Short exercise — Working from the top of the listing below, retype each line through the line containing "sc.cycles.max_bounces = 6", both included, with no pictures.

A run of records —
* * * * * * * * *

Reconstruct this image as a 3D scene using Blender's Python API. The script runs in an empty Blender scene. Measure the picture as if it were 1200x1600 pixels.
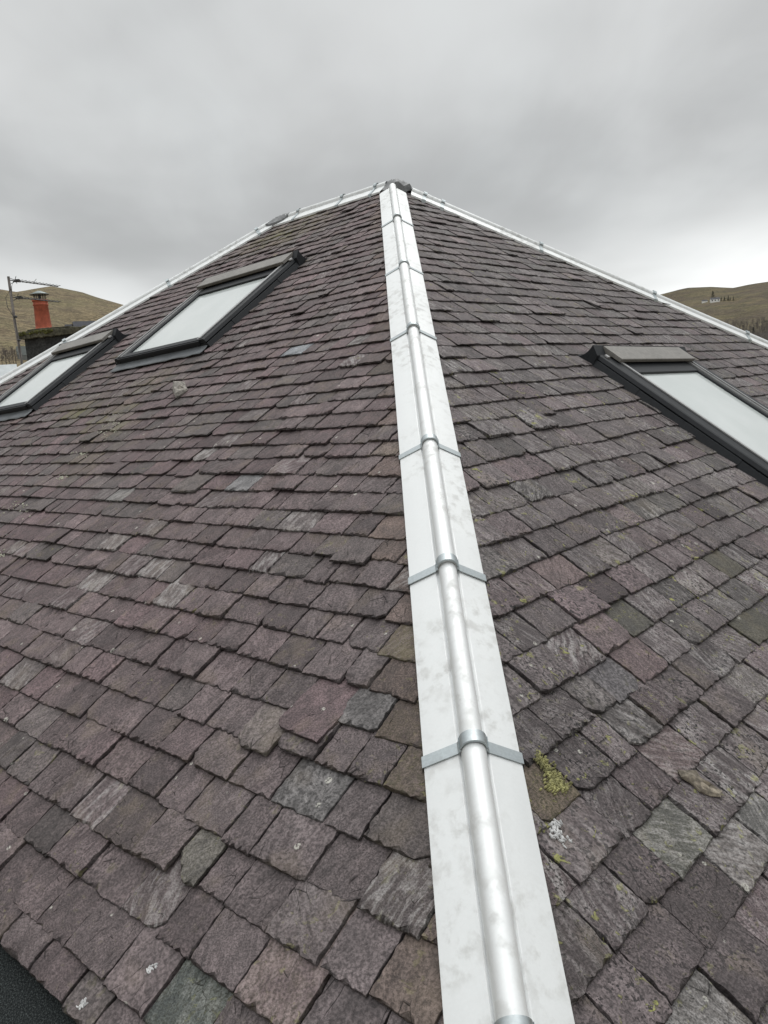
import bpy, bmesh, math, random
import numpy as np
from mathutils import Vector, Matrix
R_ = math.radians
rng = np.random.default_rng(7)
random.seed(7)
sc = bpy.context.scene
COL = sc.collection

# ------------------------------------------------------------------ camera, sky, sun, exposure
CZ = 6.2
F = 1243.935
AX = np.array([[0.99577854, -0.04619275, -0.07931785],
               [0.08500306, 0.13801495, 0.98677574],
               [0.03463484, 0.98935237, -0.14135885]])   # camera right, up, forward
CAM = np.array([0, 0, CZ])
cd = bpy.data.cameras.new('camera'); cam = bpy.data.objects.new('camera', cd); COL.objects.link(cam)
m = Matrix.Identity(4)
for i in range(3):
    m[i][0] = AX[0][i]; m[i][1] = AX[1][i]; m[i][2] = -AX[2][i]; m[i][3] = CAM[i]
cam.matrix_world = m
cd.sensor_fit = 'VERTICAL'; cd.sensor_height = 36; cd.sensor_width = 27
cd.lens = F / 1600 * 36; cd.clip_start = .05; cd.clip_end = 9000
sc.camera = cam

def ray(x, y):
    return AX[2] + AX[0] * (x - 600) / F + AX[1] * (800 - y) / F

SUN_EL, SUN_AZ = R_(58), R_(20)      # high, ahead of the camera, behind the overcast
sd = bpy.data.lights.new('sun', 'SUN'); sun = bpy.data.objects.new('sun', sd); COL.objects.link(sun)
sd.energy = 0.7; sd.angle = R_(28); sd.color = (1, .97, .93)
sun.rotation_euler = (-(math.pi / 2 - SUN_EL), 0, -SUN_AZ)
sc.view_settings.view_transform = 'Standard'; sc.view_settings.look = 'None'
sc.view_settings.gamma = 1; sc.view_settings.use_curve_mapping = False
sc.view_settings.exposure = 0.42
sc.cycles.max_bounces = 6

# ------------------------------------------------------------------ node helper
class G:
    def __init__(s, nt): s.nt = nt; nt.nodes.clear()
    def n(s, t, ins=None, **kw):
        nd = s.nt.nodes.new(t)
        for k, v in kw.items(): setattr(nd, k, v)
        for k, v in (ins or {}).items():
            if isinstance(v, bpy.types.NodeSocket): s.nt.links.new(v, nd.inputs[k])
            elif isinstance(v, bpy.types.Node): s.nt.links.new(v.outputs[0], nd.inputs[k])
            else: nd.inputs[k].default_value = v
        return nd
    def math(s, op, a, b=0.0, c=0.0, clamp=False):
        return s.n('ShaderNodeMath', {0: a, 1: b, 2: c}, operation=op, use_clamp=clamp).outputs[0]
    def rng(s, v, a, b, c=0., d=1., smooth=True):
        return s.n('ShaderNodeMapRange', {0: v, 1: a, 2: b, 3: c, 4: d}, interpolation_type='SMOOTHSTEP' if smooth else 'LINEAR').outputs[0]
    def noise(s, vec, scale, det=3., rough=.55, dist=0.):
        return s.n('ShaderNodeTexNoise', {'Vector': vec, 'Scale': scale, 'Detail': det, 'Roughness': rough, 'Distortion': dist}).outputs[0]
    def vmul(s, vec, v):
        return s.n('ShaderNodeVectorMath', {0: vec, 1: v}, operation='MULTIPLY').outputs[0]
    def mix(s, f, a, b, bt='MIX'):
        nd = s.n('ShaderNodeMix', data_type='RGBA', blend_type=bt)
        for k, v in ((0, f), (6, a), (7, b)):
            if isinstance(v, bpy.types.NodeSocket): s.nt.links.new(v, nd.inputs[k])
            elif isinstance(v, (int, float)) and k > 0: nd.inputs[k].default_value = (v, v, v, 1)
            else: nd.inputs[k].default_value = v
        return nd.outputs[2]
    def bump(s, h, strength=.5, dist=.002):
        return s.n('ShaderNodeBump', {'Height': h, 'Strength': strength, 'Distance': dist}).outputs[0]
    def out(s, col, rough=.7, metal=0., normal=None, spec=.5, coat=0.):
        p = s.n('ShaderNodeBsdfPrincipled', {'Base Color': col, 'Roughness': rough, 'Metallic': metal, 'Specular IOR Level': spec, 'Coat Weight': coat})
        if coat: p.inputs['Coat Roughness'].default_value = .02
        if normal is not None: s.nt.links.new(normal, p.inputs['Normal'])
        s.n('ShaderNodeOutputMaterial', {'Surface': p.outputs[0]})
        return p
def c4(*a): return (a[0], a[1], a[2], 1)
def mat(name):
    mt = bpy.data.materials.new(name); mt.use_nodes = True
    return mt, G(mt.node_tree)
def objc(g): return g.n('ShaderNodeTexCoord').outputs['Object']

# ------------------------------------------------------------------ overcast sky
w = bpy.data.worlds.new("World"); sc.world = w; w.use_nodes = True
g = G(w.node_tree)
tc = g.n('ShaderNodeTexCoord').outputs['Generated']
xyz = g.n('ShaderNodeSeparateXYZ', {0: tc})
dz = g.math('MAXIMUM', xyz.outputs[2], 0.0)
den = g.math('ADD', dz, .22)
pv = g.n('ShaderNodeCombineXYZ', {0: g.math('DIVIDE', xyz.outputs[0], den), 1: g.math('DIVIDE', xyz.outputs[1], den), 2: .35}).outputs[0]
n1 = g.noise(pv, .95, 4, .45, .2)
n2 = g.noise(g.vmul(pv, (2.2, .9, 1)), 1.6, 6, .55, .3)
cl = g.math('ADD', g.math('MULTIPLY', n1, .82), g.math('MULTIPLY', n2, .18))
cl = g.rng(cl, .35, .65, .355, .55)
side = g.rng(g.math('ADD', xyz.outputs[0], g.math('MULTIPLY', n2, .25)), -.75, .7, .55, 1.4)
hor = g.math('MULTIPLY', g.math('MULTIPLY', g.rng(g.math('ADD', dz, g.math('MULTIPLY', n2, .06)), .06, .235, 1, 0), side), .32)
zen = g.rng(dz, .5, .95, 0, .85)
val = g.math('ADD', g.math('ADD', cl, hor), zen)
colr = g.mix(n2, c4(.992, .994, .982), c4(.962, .992, .99))
cloud = g.mix(1.0, colr, val, 'MULTIPLY')
sky = g.n('ShaderNodeTexSky', sky_type='NISHITA', sun_disc=False, sun_elevation=SUN_EL, sun_rotation=SUN_AZ)
skyc = g.mix(1.0, sky.outputs[0], .08, 'MULTIPLY')
fin = g.mix(.96, skyc, cloud)
bg = g.n('ShaderNodeBackground', {0: fin, 1: 1.0})
g.n('ShaderNodeOutputWorld', {0: bg.outputs[0]})

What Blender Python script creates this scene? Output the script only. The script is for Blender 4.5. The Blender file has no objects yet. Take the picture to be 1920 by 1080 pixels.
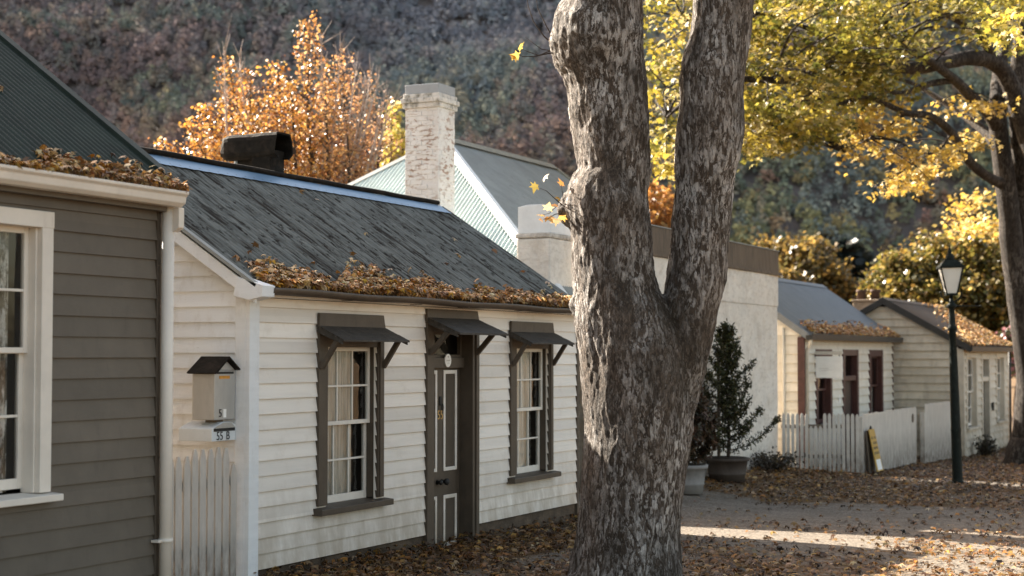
import bpy, math, random
import numpy as np
from mathutils import Vector, noise as mnoise
random.seed(7); RNG = np.random.default_rng(11)
sc = bpy.context.scene
COL = sc.collection

# ------------------------------------------------------------------ camera model (Y runs up the street, X towards the road)
F, HOR, VPX, CZ = 3100.0, 665.0, 2400.0, 2.0
TH = math.atan((VPX - 960) / F); PT = math.atan((HOR - 540) / F)
FW = (-math.sin(TH), math.cos(TH)); RT = (math.cos(TH), math.sin(TH))
def at(px, py, dep):
    a = (px - 960) / F; b = (540 - py) / F
    fh = math.cos(PT) - b * math.sin(PT); v = math.sin(PT) + b * math.cos(PT)
    return Vector(((RT[0]*a + FW[0]*fh)*dep, (RT[1]*a + FW[1]*fh)*dep, CZ + v*dep))
def gz(x, y):
    z = np.interp(y, [-20, 8, 13, 20, 30, 42, 52, 80], [0.0, -.03, -.10, -.24, -.29, -.55, -.68, -.75])
    rise = np.clip((-7.1 - x), 0, 1.6) * .10 * np.clip((y - 21) / 3, 0, 1) * np.clip((34 - y) / 4, 0, 1)
    return z + rise

# ------------------------------------------------------------------ tagging and mesh helpers
def tag(o, label=None, cat=None, group=None, kind=None):
    if label: o['label'] = label
    if cat: o['category'] = cat
    if group: o['group'] = group
    if kind: o['kind'] = kind
    return o
def thing(name, loc, label, cat, group=None):
    o = bpy.data.objects.new(name, None); COL.objects.link(o)
    o.location = loc; o.empty_display_size = .2
    return tag(o, label, cat, group)
def rootloc(o):
    v = Vector((0, 0, 0))
    while o is not None:
        v += o.location; o = o.parent
    return v
def link(name, me, mat, parent=None, loc=None):
    o = bpy.data.objects.new(name, me); COL.objects.link(o)
    if mat is not None: me.materials.append(mat)
    off = rootloc(parent) if parent is not None else Vector(loc or (0, 0, 0))
    if parent is not None: o.parent = parent
    else: o.location = off
    if off.length > 0:
        n = len(me.vertices); a = np.empty(n*3, np.float32); me.vertices.foreach_get('co', a)
        a = a.reshape(-1, 3) - np.array(off, np.float32); me.vertices.foreach_set('co', a.ravel()); me.update()
    return o
class MB:
    def __init__(s): s.v = []; s.f = []; s.sm = []; s.t = {}; s.tone = None
    def add(s, vs, fs, smooth=False):
        b = len(s.v); s.v += [tuple(p) for p in vs]
        if s.tone is not None: s.t.update({len(s.f)+i: s.tone for i in range(len(fs))})
        s.f += [tuple(b + i for i in f) for f in fs]; s.sm += [smooth]*len(fs); return s
    def quad(s, *p): return s.add(p, [tuple(range(len(p)))])
    def box(s, x0, x1, y0, y1, z0, z1):
        if x0 > x1: x0, x1 = x1, x0
        if y0 > y1: y0, y1 = y1, y0
        v = [(x0,y0,z0),(x1,y0,z0),(x1,y1,z0),(x0,y1,z0),(x0,y0,z1),(x1,y0,z1),(x1,y1,z1),(x0,y1,z1)]
        return s.add(v, [(0,3,2,1),(4,5,6,7),(0,1,5,4),(1,2,6,5),(2,3,7,6),(3,0,4,7)])
    def prism(s, poly, ext):
        n = len(poly); e = Vector(ext); a = [Vector(p) for p in poly]
        nrm = Vector((0,0,0))
        for i in range(n): nrm += a[i].cross(a[(i+1) % n])
        if nrm.dot(e) > 0: a.reverse()
        v = a + [p + e for p in a]
        return s.add(v, [tuple(range(n)), tuple(range(2*n-1, n-1, -1))] + [((i+1) % n, i, n+i, n+(i+1) % n) for i in range(n)])
    def bar(s, p, q, w, t, up=(0,0,1)):
        p = Vector(p); q = Vector(q); d = (q-p).normalized(); u = Vector(up)
        side = d.cross(u)
        if side.length < 1e-4: side = d.cross(Vector((1,0,0)))
        side.normalize(); u = side.cross(d).normalized()
        a = [p + side*sx*w/2 + u*sz*t/2 for sx, sz in ((-1,-1),(1,-1),(1,1),(-1,1))]
        return s.prism(a, q-p)
    def tube(s, pts, rad, n=8, caps=True, smooth=True):
        pts = [Vector(p) for p in pts]; vs = []; prev = None
        for i, p in enumerate(pts):
            d = (pts[min(i+1, len(pts)-1)] - pts[max(i-1, 0)]).normalized()
            if prev is None:
                a = d.cross(Vector((0,0,1)))
                if a.length < 1e-3: a = d.cross(Vector((0,1,0)))
                a.normalize()
            else:
                a = (prev - d*prev.dot(d)).normalized()
            prev = a; b = d.cross(a); r = rad[i] if hasattr(rad, '__len__') else rad
            vs += [p + (a*math.cos(2*math.pi*k/n) + b*math.sin(2*math.pi*k/n))*r for k in range(n)]
        fs = []
        for i in range(len(pts)-1):
            for k in range(n):
                k2 = (k+1) % n; fs.append((i*n+k, i*n+k2, (i+1)*n+k2, (i+1)*n+k))
        if caps: fs += [tuple(range(n-1,-1,-1)), tuple((len(pts)-1)*n+k for k in range(n))]
        return s.add(vs, fs, smooth)
    def build(s, name, mat, parent=None, loc=None, bevel=0):
        me = bpy.data.meshes.new(name); me.from_pydata(s.v, [], s.f); me.update()
        me.polygons.foreach_set('use_smooth', s.sm)
        if s.t:
            a = me.attributes.new('tone', 'FLOAT', 'FACE'); a.data.foreach_set('value', [s.t.get(i, 0.0) for i in range(len(s.f))])
        o = link(name, me, mat, parent, loc)
        if bevel:
            m = o.modifiers.new('bevel', 'BEVEL'); m.width = bevel; m.segments = 2; m.limit_method = 'ANGLE'
        return o
def np_mesh(name, co, loops, starts, mat, parent=None, loc=None, cols=None, smooth=False):
    me = bpy.data.meshes.new(name)
    me.vertices.add(len(co)); me.vertices.foreach_set('co', np.asarray(co, np.float32).ravel())
    me.loops.add(len(loops)); me.loops.foreach_set('vertex_index', np.asarray(loops, np.int32))
    me.polygons.add(len(starts)); me.polygons.foreach_set('loop_start', np.asarray(starts, np.int32))
    if smooth: me.polygons.foreach_set('use_smooth', np.ones(len(starts), bool))
    me.update(calc_edges=True)
    if cols is not None:
        at_ = me.attributes.new('tint', 'FLOAT_COLOR', 'FACE')
        c4 = np.ones((len(starts), 4), np.float32); c4[:, :3] = cols
        at_.data.foreach_set('color', c4.ravel())
    return link(name, me, mat, parent, loc)
# flat leaf outlines (x, y, z), stem at the origin
MAPLE = np.array([(0,0,0),(.10,.16,.02),(.46,.06,-.06),(.30,.30,.03),(.52,.58,-.08),(.22,.56,.05),(0,1.0,-.10),(-.22,.56,.05),(-.52,.58,-.08),(-.30,.30,.03),(-.46,.06,-.06),(-.10,.16,.02)], np.float32)
OVAL = np.array([(0,0,0),(.24,.25,.04),(.26,.6,.03),(0,1,-.06),(-.26,.6,.03),(-.24,.25,.04)], np.float32)
TUFT = np.array([(-.5,-.35,0),(.15,-.5,.12),(.55,.1,-.05),(.1,.5,.15),(-.45,.4,-.05)], np.float32)
CRUMP = MAPLE*np.array([1,1,3.2],np.float32)
def leaves(name, pts, size, cols, tmpl, mat, parent=None, loc=None, tilt=1.0, updir=None):
    """every leaf is one small bent polygon; tilt 0 = lying flat, 1 = any direction"""
    n = len(pts); k = len(tmpl)
    yaw = RNG.uniform(0, 2*math.pi, n)
    nz = np.stack([RNG.normal(0, tilt, n), RNG.normal(0, tilt, n), np.ones(n)], 1) if updir is None else updir + RNG.normal(0, tilt, (n, 3))
    nz /= np.linalg.norm(nz, axis=1)[:, None] + 1e-9
    hx = np.stack([np.cos(yaw), np.sin(yaw), np.zeros(n)], 1)
    ax = hx - nz*(hx*nz).sum(1)[:, None]; ax /= np.linalg.norm(ax, axis=1)[:, None] + 1e-9
    ay = np.cross(nz, ax)
    t = tmpl.copy(); t[:, 1] -= .45
    sz = np.broadcast_to(size, n)[:, None, None]
    jit = 1 + RNG.normal(0, .10, (n, k, 1))
    co = pts[:, None, :] + sz*jit*(ax[:, None, :]*t[None, :, :1] + ay[:, None, :]*t[None, :, 1:2] + nz[:, None, :]*(t[None, :, 2:3]*RNG.uniform(.2, 1.9, (n, 1, 1))))
    return np_mesh(name, co.reshape(-1, 3), np.arange(n*k), np.arange(0, n*k, k), mat, parent, loc, cols)
def pick(pal, n, jitter=.15):
    pal = np.array(pal, np.float32); w = pal[:, 3]/pal[:, 3].sum()
    c = pal[RNG.choice(len(pal), n, p=w), :3]
    return np.clip(c*(1 + RNG.normal(0, jitter, (n, 1)))*(1 + RNG.normal(0, .05, (n, 3))), .004, .95)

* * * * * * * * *

Exercise answer —
Reconstruct this image as a 3D scene using Blender's Python API. The script runs in an empty Blender scene. Measure the picture as if it were 1200x1600 pixels.
import bpy, bmesh, math, random
import numpy as np
from mathutils import Vector, Matrix
R_ = math.radians
rng = np.random.default_rng(7)
random.seed(7)
sc = bpy.context.scene
COL = sc.collection

# ------------------------------------------------------------------ camera, sky, sun, exposure
CZ = 6.2
F = 1243.935
AX = np.array([[0.99577854, -0.04619275, -0.07931785],
               [0.08500306, 0.13801495, 0.98677574],
               [0.03463484, 0.98935237, -0.14135885]])   # camera right, up, forward
CAM = np.array([0, 0, CZ])
cd = bpy.data.cameras.new('camera'); cam = bpy.data.objects.new('camera', cd); COL.objects.link(cam)
m = Matrix.Identity(4)
for i in range(3):
    m[i][0] = AX[0][i]; m[i][1] = AX[1][i]; m[i][2] = -AX[2][i]; m[i][3] = CAM[i]
cam.matrix_world = m
cd.sensor_fit = 'VERTICAL'; cd.sensor_height = 36; cd.sensor_width = 27
cd.lens = F / 1600 * 36; cd.clip_start = .05; cd.clip_end = 9000
sc.camera = cam

def ray(x, y):
    return AX[2] + AX[0] * (x - 600) / F + AX[1] * (800 - y) / F

SUN_EL, SUN_AZ = R_(58), R_(20)      # high, ahead of the camera, behind the overcast
sd = bpy.data.lights.new('sun', 'SUN'); sun = bpy.data.objects.new('sun', sd); COL.objects.link(sun)
sd.energy = 0.7; sd.angle = R_(28); sd.color = (1, .97, .93)
sun.rotation_euler = (-(math.pi / 2 - SUN_EL), 0, -SUN_AZ)
sc.view_settings.view_transform = 'Standard'; sc.view_settings.look = 'None'
sc.view_settings.gamma = 1; sc.view_settings.use_curve_mapping = False
sc.view_settings.exposure = 0.42
sc.cycles.max_bounces = 6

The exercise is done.